Task objective: A line counts if it contains the word "this" at least once. State how many such lines the records contain, giving the number alone.

[Scripts that build scenes]
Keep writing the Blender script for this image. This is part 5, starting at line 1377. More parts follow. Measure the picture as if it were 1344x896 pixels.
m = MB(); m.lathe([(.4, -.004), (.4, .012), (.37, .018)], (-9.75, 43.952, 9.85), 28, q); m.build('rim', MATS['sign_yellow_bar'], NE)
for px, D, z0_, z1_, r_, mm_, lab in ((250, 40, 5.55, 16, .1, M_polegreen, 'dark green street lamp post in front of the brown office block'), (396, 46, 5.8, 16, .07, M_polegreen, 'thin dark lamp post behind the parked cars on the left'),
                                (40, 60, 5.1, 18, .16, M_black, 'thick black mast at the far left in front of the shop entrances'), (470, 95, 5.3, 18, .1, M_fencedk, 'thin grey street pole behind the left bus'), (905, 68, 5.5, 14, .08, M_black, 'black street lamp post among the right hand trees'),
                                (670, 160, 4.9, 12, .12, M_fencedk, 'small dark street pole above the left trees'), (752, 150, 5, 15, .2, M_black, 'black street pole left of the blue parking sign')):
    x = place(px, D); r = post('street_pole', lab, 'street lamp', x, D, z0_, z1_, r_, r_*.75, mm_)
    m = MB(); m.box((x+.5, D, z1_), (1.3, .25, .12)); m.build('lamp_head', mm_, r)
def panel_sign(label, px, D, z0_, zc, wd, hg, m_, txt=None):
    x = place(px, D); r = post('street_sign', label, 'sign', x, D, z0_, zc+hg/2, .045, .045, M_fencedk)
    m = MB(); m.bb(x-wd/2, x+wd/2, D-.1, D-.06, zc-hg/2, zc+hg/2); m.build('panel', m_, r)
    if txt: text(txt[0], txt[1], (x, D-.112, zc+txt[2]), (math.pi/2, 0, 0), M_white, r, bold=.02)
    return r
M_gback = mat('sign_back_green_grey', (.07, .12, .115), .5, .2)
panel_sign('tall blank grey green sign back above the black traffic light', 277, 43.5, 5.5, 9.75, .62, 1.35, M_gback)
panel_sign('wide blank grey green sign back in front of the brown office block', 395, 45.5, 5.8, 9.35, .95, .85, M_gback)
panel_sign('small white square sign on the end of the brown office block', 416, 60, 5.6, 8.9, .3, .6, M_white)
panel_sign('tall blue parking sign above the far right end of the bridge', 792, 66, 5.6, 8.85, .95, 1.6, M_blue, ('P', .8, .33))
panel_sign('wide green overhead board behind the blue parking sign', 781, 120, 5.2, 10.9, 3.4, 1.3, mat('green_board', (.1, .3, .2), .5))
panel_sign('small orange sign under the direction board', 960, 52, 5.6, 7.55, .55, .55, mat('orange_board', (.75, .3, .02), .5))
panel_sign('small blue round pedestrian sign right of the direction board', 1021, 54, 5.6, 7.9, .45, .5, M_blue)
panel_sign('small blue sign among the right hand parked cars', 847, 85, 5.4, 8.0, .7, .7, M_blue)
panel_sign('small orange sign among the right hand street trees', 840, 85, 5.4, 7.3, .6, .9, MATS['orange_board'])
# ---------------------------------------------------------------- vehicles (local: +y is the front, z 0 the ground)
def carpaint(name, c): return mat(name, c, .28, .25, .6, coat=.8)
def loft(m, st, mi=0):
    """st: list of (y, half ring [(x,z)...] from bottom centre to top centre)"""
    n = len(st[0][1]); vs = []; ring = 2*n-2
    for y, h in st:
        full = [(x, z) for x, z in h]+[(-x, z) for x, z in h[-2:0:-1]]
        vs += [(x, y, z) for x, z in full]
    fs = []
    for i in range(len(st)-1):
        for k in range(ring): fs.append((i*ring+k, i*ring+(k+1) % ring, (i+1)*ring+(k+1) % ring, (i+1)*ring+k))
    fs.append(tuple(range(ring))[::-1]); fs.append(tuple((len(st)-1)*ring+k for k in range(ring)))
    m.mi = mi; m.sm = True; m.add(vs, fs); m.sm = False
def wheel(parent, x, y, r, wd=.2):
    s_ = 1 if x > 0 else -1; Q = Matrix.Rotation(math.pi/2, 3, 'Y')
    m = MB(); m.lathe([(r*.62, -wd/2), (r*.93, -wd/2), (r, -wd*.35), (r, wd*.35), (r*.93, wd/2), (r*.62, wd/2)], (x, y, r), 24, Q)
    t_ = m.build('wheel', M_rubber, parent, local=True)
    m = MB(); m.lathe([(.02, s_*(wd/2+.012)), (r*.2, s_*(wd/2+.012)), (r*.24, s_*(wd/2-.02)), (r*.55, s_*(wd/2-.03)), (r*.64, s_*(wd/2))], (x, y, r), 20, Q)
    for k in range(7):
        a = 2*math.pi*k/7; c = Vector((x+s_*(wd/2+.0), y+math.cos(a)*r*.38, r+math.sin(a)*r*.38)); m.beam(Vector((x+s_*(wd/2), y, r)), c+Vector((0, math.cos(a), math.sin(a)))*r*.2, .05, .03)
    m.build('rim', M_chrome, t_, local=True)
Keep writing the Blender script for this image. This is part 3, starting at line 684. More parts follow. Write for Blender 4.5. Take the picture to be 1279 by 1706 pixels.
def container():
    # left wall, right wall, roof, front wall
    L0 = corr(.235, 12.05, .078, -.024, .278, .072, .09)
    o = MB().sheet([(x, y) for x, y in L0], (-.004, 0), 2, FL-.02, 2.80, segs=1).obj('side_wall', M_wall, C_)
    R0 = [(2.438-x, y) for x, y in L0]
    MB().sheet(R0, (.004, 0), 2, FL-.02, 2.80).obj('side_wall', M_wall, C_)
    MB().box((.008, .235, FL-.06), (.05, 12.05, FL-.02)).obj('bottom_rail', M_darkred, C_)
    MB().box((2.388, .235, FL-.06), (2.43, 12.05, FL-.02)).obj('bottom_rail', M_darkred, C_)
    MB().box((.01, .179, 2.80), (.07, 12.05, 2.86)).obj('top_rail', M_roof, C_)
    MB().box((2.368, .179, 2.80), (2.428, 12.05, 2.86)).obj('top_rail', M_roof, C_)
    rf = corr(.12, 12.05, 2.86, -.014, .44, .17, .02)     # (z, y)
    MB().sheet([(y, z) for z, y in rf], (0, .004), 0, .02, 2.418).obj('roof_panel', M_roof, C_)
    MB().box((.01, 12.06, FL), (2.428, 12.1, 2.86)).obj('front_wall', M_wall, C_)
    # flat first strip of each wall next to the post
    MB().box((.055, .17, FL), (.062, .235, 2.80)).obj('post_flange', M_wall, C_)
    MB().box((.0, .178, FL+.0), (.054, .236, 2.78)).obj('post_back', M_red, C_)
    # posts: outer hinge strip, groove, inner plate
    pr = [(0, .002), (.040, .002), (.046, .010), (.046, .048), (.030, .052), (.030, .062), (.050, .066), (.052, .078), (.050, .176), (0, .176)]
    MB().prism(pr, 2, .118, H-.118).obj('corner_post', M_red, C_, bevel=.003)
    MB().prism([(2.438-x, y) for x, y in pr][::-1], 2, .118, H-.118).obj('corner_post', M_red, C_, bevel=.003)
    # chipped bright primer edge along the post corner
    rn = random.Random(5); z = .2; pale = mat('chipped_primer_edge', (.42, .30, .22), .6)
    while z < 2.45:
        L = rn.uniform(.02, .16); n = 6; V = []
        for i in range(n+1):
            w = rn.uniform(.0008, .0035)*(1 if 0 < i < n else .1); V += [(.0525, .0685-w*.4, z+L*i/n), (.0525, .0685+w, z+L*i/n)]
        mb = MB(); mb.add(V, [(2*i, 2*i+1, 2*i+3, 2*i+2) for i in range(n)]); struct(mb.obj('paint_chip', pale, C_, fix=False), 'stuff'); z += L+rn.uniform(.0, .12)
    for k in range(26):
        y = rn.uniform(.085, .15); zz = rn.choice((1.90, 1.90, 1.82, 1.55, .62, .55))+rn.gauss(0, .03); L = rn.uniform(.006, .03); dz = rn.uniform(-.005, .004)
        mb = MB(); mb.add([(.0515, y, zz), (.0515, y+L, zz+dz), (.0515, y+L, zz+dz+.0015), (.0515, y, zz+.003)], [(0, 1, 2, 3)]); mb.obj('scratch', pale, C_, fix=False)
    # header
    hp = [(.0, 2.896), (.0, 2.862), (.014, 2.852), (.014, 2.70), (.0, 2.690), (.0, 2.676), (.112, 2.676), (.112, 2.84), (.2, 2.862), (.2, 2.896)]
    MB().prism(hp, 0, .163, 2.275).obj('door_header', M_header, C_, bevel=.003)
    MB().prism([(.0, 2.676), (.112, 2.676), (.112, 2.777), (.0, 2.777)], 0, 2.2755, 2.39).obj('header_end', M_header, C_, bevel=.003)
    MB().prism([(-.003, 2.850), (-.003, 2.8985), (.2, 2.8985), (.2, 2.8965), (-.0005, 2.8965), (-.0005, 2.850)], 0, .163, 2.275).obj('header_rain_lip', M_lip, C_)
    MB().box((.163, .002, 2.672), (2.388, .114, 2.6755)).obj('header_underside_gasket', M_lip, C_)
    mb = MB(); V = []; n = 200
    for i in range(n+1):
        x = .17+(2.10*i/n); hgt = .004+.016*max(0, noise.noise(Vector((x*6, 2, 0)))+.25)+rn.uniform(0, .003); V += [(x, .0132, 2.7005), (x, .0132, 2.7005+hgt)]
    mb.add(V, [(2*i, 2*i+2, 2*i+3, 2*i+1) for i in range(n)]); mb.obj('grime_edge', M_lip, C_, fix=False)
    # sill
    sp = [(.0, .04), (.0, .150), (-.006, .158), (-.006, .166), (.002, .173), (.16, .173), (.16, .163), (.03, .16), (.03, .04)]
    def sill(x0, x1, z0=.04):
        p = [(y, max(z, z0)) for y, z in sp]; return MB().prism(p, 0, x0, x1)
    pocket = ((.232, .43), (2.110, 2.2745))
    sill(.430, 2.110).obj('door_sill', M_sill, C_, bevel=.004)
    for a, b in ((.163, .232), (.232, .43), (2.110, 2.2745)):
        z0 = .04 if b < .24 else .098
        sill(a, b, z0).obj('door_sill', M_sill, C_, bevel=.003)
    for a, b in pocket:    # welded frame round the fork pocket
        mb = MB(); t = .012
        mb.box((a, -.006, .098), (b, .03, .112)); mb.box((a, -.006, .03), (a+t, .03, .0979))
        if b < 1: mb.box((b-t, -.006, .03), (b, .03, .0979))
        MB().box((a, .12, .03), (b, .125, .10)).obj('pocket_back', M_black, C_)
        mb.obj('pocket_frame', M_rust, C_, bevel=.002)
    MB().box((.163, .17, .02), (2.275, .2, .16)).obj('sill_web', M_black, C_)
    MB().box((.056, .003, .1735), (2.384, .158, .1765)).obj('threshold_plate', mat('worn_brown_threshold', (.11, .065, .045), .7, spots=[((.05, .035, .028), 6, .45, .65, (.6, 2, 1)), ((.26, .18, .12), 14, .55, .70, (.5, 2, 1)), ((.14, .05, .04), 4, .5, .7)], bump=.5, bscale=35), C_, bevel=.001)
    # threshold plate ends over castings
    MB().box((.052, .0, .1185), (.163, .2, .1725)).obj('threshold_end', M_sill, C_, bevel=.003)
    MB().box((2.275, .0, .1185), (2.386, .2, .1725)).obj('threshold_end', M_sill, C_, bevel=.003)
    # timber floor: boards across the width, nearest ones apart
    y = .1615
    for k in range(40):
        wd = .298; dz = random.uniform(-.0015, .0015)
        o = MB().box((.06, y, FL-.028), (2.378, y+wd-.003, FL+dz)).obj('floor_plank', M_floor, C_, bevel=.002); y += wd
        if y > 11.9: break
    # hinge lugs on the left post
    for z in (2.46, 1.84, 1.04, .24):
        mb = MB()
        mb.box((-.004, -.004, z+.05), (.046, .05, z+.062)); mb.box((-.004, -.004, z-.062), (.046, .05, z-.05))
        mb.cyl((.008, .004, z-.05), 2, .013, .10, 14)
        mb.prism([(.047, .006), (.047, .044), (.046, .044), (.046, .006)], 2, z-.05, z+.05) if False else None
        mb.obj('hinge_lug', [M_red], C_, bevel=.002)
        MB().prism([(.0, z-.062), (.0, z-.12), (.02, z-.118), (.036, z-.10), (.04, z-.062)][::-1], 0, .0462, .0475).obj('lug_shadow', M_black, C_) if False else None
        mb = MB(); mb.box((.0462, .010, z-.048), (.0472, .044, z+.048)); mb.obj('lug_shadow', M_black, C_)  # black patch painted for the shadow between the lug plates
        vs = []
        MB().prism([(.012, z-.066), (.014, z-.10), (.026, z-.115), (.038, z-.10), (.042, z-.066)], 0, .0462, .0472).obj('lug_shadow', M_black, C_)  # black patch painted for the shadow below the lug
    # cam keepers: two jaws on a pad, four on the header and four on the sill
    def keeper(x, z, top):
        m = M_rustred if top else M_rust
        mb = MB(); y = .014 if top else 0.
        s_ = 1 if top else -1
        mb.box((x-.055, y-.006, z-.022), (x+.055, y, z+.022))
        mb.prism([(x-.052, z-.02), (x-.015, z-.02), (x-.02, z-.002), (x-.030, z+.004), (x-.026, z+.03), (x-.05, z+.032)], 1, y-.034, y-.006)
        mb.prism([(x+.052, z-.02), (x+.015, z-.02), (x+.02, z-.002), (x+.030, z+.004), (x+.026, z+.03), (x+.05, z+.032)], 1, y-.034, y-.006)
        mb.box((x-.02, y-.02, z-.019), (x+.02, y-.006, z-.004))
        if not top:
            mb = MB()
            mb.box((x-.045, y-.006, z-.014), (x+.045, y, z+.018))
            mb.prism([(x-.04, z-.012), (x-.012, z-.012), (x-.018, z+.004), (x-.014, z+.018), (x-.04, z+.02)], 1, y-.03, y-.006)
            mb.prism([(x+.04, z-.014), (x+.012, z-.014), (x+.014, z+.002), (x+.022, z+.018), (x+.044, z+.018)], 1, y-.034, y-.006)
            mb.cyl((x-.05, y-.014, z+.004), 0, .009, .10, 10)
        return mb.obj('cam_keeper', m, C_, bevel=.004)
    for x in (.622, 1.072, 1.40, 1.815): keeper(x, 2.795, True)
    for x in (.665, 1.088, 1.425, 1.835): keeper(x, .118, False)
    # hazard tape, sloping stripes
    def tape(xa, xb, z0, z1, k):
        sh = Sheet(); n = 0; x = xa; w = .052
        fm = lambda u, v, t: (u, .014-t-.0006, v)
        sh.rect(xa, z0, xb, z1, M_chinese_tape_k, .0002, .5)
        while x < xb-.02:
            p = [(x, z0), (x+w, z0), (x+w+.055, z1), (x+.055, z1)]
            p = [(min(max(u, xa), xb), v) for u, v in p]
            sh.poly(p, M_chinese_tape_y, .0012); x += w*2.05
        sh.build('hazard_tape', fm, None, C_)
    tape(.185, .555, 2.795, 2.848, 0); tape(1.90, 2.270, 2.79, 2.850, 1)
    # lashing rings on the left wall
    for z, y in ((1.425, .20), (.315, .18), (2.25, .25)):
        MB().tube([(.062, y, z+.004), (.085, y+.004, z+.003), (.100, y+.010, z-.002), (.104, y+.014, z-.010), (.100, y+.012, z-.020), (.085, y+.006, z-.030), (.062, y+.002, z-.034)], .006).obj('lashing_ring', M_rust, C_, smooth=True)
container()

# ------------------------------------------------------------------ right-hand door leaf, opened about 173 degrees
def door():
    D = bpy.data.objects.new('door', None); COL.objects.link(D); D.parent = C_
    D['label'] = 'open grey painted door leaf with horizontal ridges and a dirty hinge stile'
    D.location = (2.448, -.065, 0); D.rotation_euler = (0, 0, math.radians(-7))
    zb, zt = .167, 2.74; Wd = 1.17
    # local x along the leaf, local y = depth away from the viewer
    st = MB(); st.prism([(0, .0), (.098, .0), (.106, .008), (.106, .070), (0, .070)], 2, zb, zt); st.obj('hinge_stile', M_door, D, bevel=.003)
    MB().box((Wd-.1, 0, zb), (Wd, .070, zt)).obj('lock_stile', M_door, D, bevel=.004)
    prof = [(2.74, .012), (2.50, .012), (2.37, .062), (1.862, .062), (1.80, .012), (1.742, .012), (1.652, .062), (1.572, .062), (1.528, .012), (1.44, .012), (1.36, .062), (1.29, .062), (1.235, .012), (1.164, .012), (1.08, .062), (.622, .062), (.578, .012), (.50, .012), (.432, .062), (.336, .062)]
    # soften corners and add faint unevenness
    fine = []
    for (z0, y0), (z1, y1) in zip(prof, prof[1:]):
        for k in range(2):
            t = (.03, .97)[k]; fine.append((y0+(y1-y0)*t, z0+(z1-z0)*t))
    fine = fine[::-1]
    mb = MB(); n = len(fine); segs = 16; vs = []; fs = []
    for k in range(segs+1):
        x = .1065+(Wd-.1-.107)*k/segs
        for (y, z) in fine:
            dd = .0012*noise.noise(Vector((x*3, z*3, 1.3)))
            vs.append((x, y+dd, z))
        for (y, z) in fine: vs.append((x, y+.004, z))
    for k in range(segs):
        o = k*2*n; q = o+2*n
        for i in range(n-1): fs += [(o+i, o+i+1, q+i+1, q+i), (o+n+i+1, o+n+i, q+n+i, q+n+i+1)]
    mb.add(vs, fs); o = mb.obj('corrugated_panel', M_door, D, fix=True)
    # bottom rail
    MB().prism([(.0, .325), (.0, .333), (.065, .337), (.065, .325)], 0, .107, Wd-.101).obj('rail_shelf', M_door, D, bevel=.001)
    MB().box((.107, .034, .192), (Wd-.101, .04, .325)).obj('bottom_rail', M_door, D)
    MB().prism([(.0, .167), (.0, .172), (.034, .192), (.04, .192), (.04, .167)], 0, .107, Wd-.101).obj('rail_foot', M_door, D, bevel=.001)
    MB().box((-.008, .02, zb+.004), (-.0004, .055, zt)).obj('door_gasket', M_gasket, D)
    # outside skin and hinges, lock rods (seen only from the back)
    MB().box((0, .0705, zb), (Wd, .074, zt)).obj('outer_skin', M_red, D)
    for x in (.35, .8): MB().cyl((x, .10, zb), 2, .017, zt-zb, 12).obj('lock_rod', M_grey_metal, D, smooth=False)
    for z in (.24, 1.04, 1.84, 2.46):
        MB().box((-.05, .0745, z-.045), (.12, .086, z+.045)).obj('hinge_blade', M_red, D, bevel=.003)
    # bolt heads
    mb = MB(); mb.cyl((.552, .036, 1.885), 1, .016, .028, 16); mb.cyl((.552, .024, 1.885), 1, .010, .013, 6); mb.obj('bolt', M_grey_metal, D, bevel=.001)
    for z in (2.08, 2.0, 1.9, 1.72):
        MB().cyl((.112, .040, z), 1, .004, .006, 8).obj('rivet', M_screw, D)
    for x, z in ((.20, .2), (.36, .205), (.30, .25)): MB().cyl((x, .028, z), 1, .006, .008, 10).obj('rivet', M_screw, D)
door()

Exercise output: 2